The showrunner Louisa Levy changed the breakup so that Garrett rather than Phil Graham is the one who ends things. The creative reasoning was to tie the breakup to Garrett's fear of becoming his abusive father, making it an emotional turning point rather than an external manipulation. Levy also noted that new NIL laws made the book's financial plot device feel outdated.
How is Off Campus different from Elle Kennedy's book when it comes to Dean and Allie?
In the books, Dean and Allie don't have a meaningful dynamic until The Score (Book 3). In the show, their romantic tension is introduced and developed throughout Season 1, with a finale cliffhanger that suggests Season 2 will follow their relationship potentially skipping or reshuffling the Book 2 couple's story.

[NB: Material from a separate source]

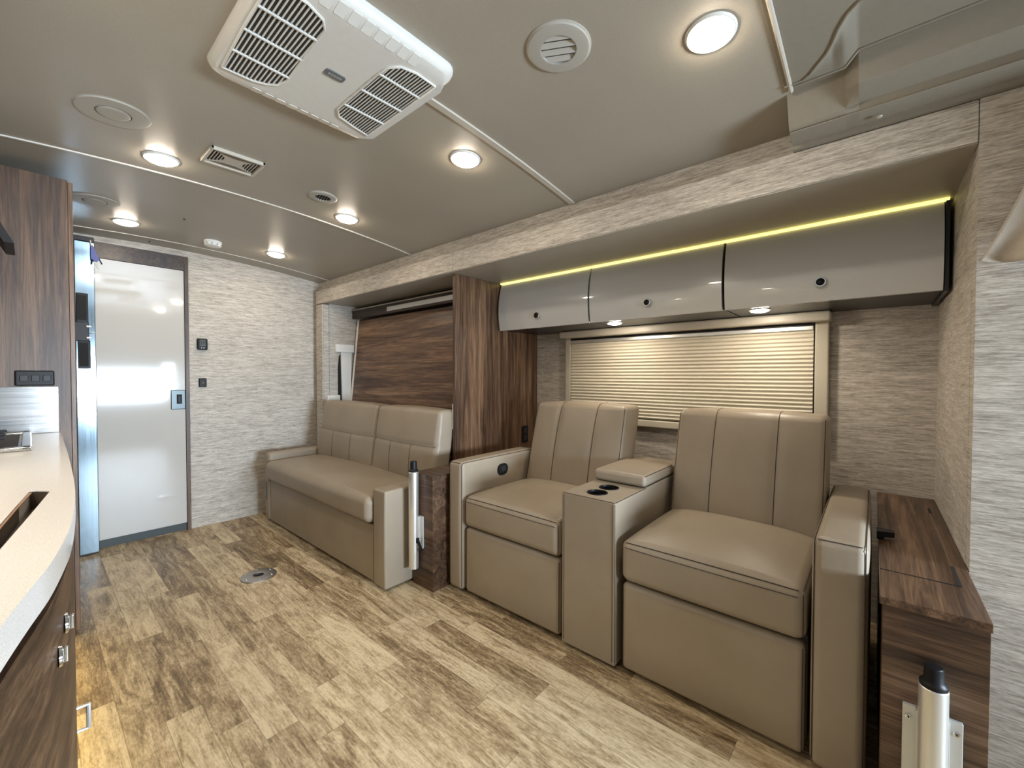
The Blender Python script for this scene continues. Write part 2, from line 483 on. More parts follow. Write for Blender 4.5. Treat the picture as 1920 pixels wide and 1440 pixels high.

Where can I watch Off Campus Series?
It is available of Amazon Prime Video with subscription.
Will there be Season 2 for Off Campus Show?
Yes, the season 2 is confirmed and it's been under pre-production.
What will Off Campus Season 2 be about?
Off Campus Season 2 will most likely centre on Dean Di Laurentis and Allie Hayes, whose romance was set up throughout Season 1 and ended on a major cliffhanger. Logan and Grace are also expected to feature, with India Fowler already cast as Grace Ivers.